It's been a year since the Reserve Bank of India announced the first list of 12 companies to be referred to the National Company Tribunal Law (NCLT).
Since then, only two among the so-called 'dirty dozen' have managed to find some success through the insolvency resolution proceedings - Electrosteel Steels and Bhushan Steel. But the winning bids for both these companies are also currently facing scrutiny of the National Company Law Appellate Tribunal (NCLAT). All these stretched-out court battles have reportedly cost banks a whopping Rs 25,000 crore, and counting.
According to the Hindu Business Line, NCLT's only success stories so far have seen banks taking a significant hair-cut and settling for recovery of Rs 50,000 crore.
In the case of Electrosteel, which was acquired by Vedanta for Rs 5,320 crore, lenders with an exposure to this account took a haircut of 60 per cent. With Tata Steel's acquisition of Bhushan Steel, lenders had to write-off 37 per cent of the total loan amount.
Given that the 'dirty dozen' reportedly boasted a debt pile of Rs 2.5 lakh crore, even if we assume that the NCLAT will eventually dismiss the petitions challenging the winning bids, the banking sector is still left with bad loans worth Rs 2 lakh crore. The daily added that the interest chargeable on this debt pile works out to Rs 25,000 crore.
Citing a banker, the report said that the figure would have been much higher had the loss of interest on the loans of Bhushan Steel and Electrosteel during the moratorium period was also included - the Insolvency and Bankruptcy Code (IBC) allows a window of 270 days to resolve a case.
In fact, the levy on NPAs reportedly comes to a halt once the NCLT accepts a case.
The source added that lenders are losing about Rs 15 crore of interest income per day in the case of Essar Steel alone, and the bill will keep mounting with no early resolution in sight. According to him, before the companies on RBI's first list were referred for insolvency, banks were getting a huge chunk of their revenue as settlement for loan outstanding.
That apart, the uptick in steel demand in recent times would have helped the lenders - according to a latest ICRA note, seel consumption grew by around 6 per cent during FY2018 and is likely to grow between 5-6 per cent in FY2019.
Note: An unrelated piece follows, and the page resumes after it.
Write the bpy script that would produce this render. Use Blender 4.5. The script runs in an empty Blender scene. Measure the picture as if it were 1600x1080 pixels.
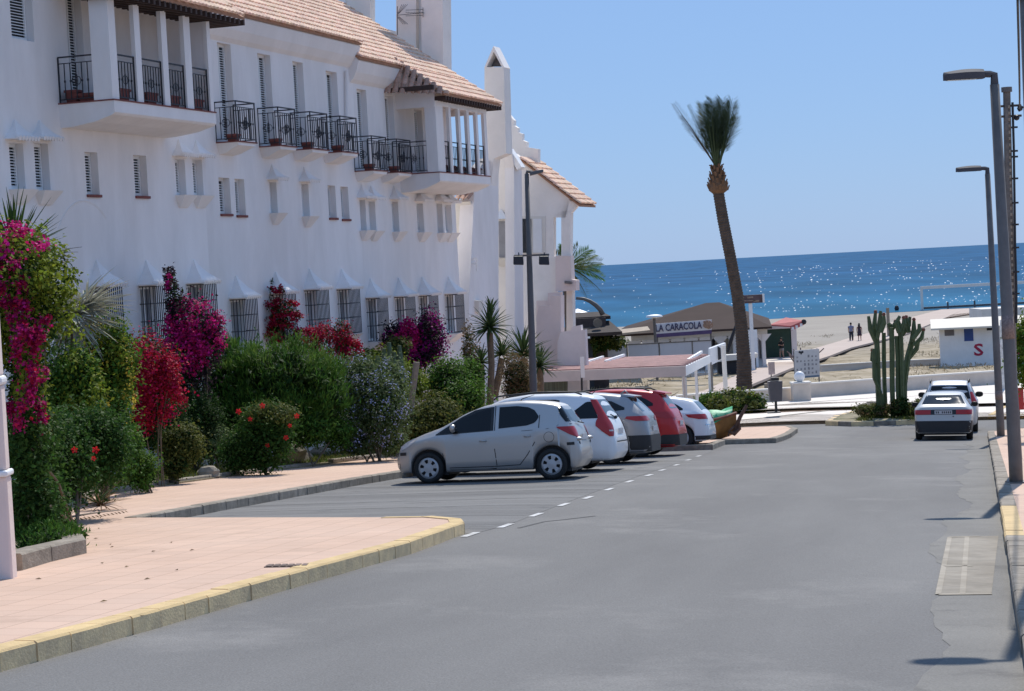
import bpy, bmesh, math, random
import numpy as np
from mathutils import Vector, Matrix
random.seed(7)
rng = np.random.default_rng(11)
SC = bpy.context.scene
COL = SC.collection
rad = math.radians

# ------------------------------------------------------------------ camera
ZC = 9.2                                   # camera height above the sea
FOC, ROLL, PITCH = 3200.0, rad(3.08), rad(2.2)   # focal length in photo pixels (1600 wide)
cd = bpy.data.cameras.new("camera"); cam = bpy.data.objects.new("camera", cd); COL.objects.link(cam)
cd.sensor_width = 36.0; cd.lens = 36.0 * FOC / 1600; cd.clip_start = 0.5; cd.clip_end = 20000
fwd = Vector((0, math.cos(PITCH), -math.sin(PITCH))); up = Vector((0, math.sin(PITCH), math.cos(PITCH))); rt = Vector((1, 0, 0))
# image right axis / image up axis expressed in the level frame
ir = rt * math.cos(ROLL) - up * math.sin(ROLL); iu = rt * math.sin(ROLL) + up * math.cos(ROLL)
cam.matrix_world = Matrix(((ir.x, iu.x, -fwd.x, 0), (ir.y, iu.y, -fwd.y, 0), (ir.z, iu.z, -fwd.z, ZC), (0, 0, 0, 1)))
SC.camera = cam

# ------------------------------------------------------------------ light
SUN_AZ, SUN_EL = rad(17.12), rad(47.0)       # azimuth measured from +Y towards +X
world = bpy.data.worlds.new("World"); SC.world = world; world.use_nodes = True
wn = world.node_tree; wn.nodes.clear()
sky = wn.nodes.new('ShaderNodeTexSky'); sky.sky_type = 'NISHITA'; sky.sun_disc = False
sky.sun_elevation = SUN_EL; sky.sun_rotation = SUN_AZ; sky.altitude = 10
sky.air_density = 1.0; sky.dust_density = 0.25; sky.ozone_density = 2.5
tint = wn.nodes.new('ShaderNodeMix'); tint.data_type = 'RGBA'; tint.blend_type = 'MULTIPLY'
tint.inputs[0].default_value = 1.0; tint.inputs[7].default_value = (0.22, 0.26, 0.325, 1)
blue = wn.nodes.new('ShaderNodeMix'); blue.data_type = 'RGBA'; blue.blend_type = 'ADD'; blue.inputs[0].default_value = 1.0; blue.inputs[7].default_value = (2.35, 3.96, 7.1, 1)   # scattered blue of the clear upper air, alike in all directions
bg = wn.nodes.new('ShaderNodeBackground'); bg.inputs[1].default_value = 0.085
wo = wn.nodes.new('ShaderNodeOutputWorld')
wn.links.new(sky.outputs[0], tint.inputs[6]); wn.links.new(tint.outputs[2], blue.inputs[6]); wn.links.new(blue.outputs[2], bg.inputs[0]); wn.links.new(bg.outputs[0], wo.inputs[0])
sl = bpy.data.lights.new("sun", 'SUN'); sl.energy = 4.6; sl.angle = rad(0.53); sl.color = (1.0, 0.95, 0.87)
so = bpy.data.objects.new("sun", sl); COL.objects.link(so)
sd = Vector((math.sin(SUN_AZ) * math.cos(SUN_EL), math.cos(SUN_AZ) * math.cos(SUN_EL), math.sin(SUN_EL)))
so.rotation_euler = sd.to_track_quat('Z', 'Y').to_euler(); so.location = (0, 0, 60)
SC.view_settings.view_transform = 'Standard'; SC.view_settings.look = 'None'
SC.view_settings.exposure = 0.0; SC.view_settings.gamma = 1.0; SC.view_settings.use_curve_mapping = False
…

Due to the upturn in the steel cycle, experts had already predicted maximum recovery happening in the steel sector. But the interest in the other sectors has been rather muted - the stressed assets in the infrastructure and power sectors, for instance, have seen little interest among buyers.
Moreover, the bids that potential buyers are making for these bankrupt companies envisage banks taking a huge haircut of 60-90 per cent. Worse, as Businesstoday.In has previously pointed out, most of the companies that have been referred to the NCLT to date are headed straight for insolvency, which means that the assets are likely to fetch meagre amounts, if anything at all.
That's not all. Banks have to also stay braced to take a further revenue hit from the 28 companies identified for insolvency resolution in the RBI's second list sent to banks last August. These companies together have a loan outstanding of around Rs 2 lakh crore. According to the report, the interest moratorium will start once NCLT accepts the cases and, with no time-bound resolution in sight, banks will continue to lose revenue there.
Meanwhile, the bad loan problem continues to snowball in the sector. Only two public sector banks (PSBs) reported a net profit in the year ended March 31 - Vijaya Bank and Indian Bank. The remaining 19 state-owned banks collectively posted a net loss of over Rs 87,583 crore. In other words, these banks ran up a loss of almost Rs 10 crore per hour during the last fiscal.
In a written answer to the Rajya Sabha in end-March, Minister of State for Finance Shiv Pratap Shukla had admitted that the PSBs had collectively written-off over Rs 1,154 crore in NPAs in the last fiscal till December 31. As per the PSB data that he submitted, that's a 103 per cent jump from the amount written off in 2016-17 and a scary 519 per cent higher than 2015-16.